Now that an official apology has been given, Curley said that healing needs to take place and that comes in the form of investing in Indigenous communities, something she said is best done by funding public and mental health resources, as well as reinvesting in the culture and language revitalizations within their communities.
“For healing to take place, it takes at least two generations,” Curley said.
After Biden issued his apology, Native organizations and advocates from across Indian Country called for action.
Cheryl Crazy Bull, the president and CEO of the American Indian College Fund, said that the federal government and philanthropists need to make a significant investment in restorative and healing approaches as well as institutions to repair the harm done by the boarding school era.
“The Native people who we support, from our youngest children to our college students, deserve that investment,” she said.
Crystal Echo Hawk, the founder and CEO of IllumiNative, called Biden’s apology a significant step toward justice for Indian Country, but said it must not be the end of the government’s efforts.
“True accountability requires comprehensive action — beginning with full transparency about the extent of these abuses and the return of Native children’s remains to their families and communities,” she said.

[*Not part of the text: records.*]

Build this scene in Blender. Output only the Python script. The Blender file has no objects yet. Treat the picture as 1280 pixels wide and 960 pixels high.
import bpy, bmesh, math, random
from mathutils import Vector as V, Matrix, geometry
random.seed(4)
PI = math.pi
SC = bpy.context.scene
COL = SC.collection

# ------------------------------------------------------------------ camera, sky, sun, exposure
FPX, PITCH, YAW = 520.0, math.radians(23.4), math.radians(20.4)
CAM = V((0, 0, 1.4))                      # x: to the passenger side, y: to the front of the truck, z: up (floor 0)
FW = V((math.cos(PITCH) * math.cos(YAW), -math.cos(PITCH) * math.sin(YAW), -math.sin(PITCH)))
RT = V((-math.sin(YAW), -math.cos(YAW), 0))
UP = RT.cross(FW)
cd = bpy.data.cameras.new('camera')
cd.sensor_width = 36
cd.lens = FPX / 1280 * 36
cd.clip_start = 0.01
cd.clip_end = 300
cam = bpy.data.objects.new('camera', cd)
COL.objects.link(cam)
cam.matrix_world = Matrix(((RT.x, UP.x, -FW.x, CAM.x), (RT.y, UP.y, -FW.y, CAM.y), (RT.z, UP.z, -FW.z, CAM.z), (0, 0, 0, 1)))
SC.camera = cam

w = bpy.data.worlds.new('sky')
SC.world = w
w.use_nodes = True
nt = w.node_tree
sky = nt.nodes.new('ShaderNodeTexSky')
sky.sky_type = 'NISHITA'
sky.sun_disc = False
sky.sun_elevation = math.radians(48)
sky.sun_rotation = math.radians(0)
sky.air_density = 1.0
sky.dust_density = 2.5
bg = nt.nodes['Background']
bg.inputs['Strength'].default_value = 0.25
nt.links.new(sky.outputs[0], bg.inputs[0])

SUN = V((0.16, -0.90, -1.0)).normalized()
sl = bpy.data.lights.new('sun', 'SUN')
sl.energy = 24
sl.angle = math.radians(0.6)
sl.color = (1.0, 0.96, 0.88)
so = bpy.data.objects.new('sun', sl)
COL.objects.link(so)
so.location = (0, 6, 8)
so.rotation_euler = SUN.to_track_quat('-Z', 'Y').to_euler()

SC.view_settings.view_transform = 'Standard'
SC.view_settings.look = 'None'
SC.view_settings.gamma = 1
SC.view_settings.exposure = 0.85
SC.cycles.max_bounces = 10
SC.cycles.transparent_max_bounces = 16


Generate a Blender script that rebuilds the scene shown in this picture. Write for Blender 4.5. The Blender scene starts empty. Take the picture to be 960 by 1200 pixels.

“We must continue to demand further accountability of the harms done to Native peoples, especially the Native children who experienced neglect, inhumane conditions, physical and sexual abuse, and death under the guise of education,” Echo Hawk said. “The federal government must commit to supporting Native-led healing initiatives, language revitalization programs, and cultural preservation efforts to effectively begin repairing the damage of the past.”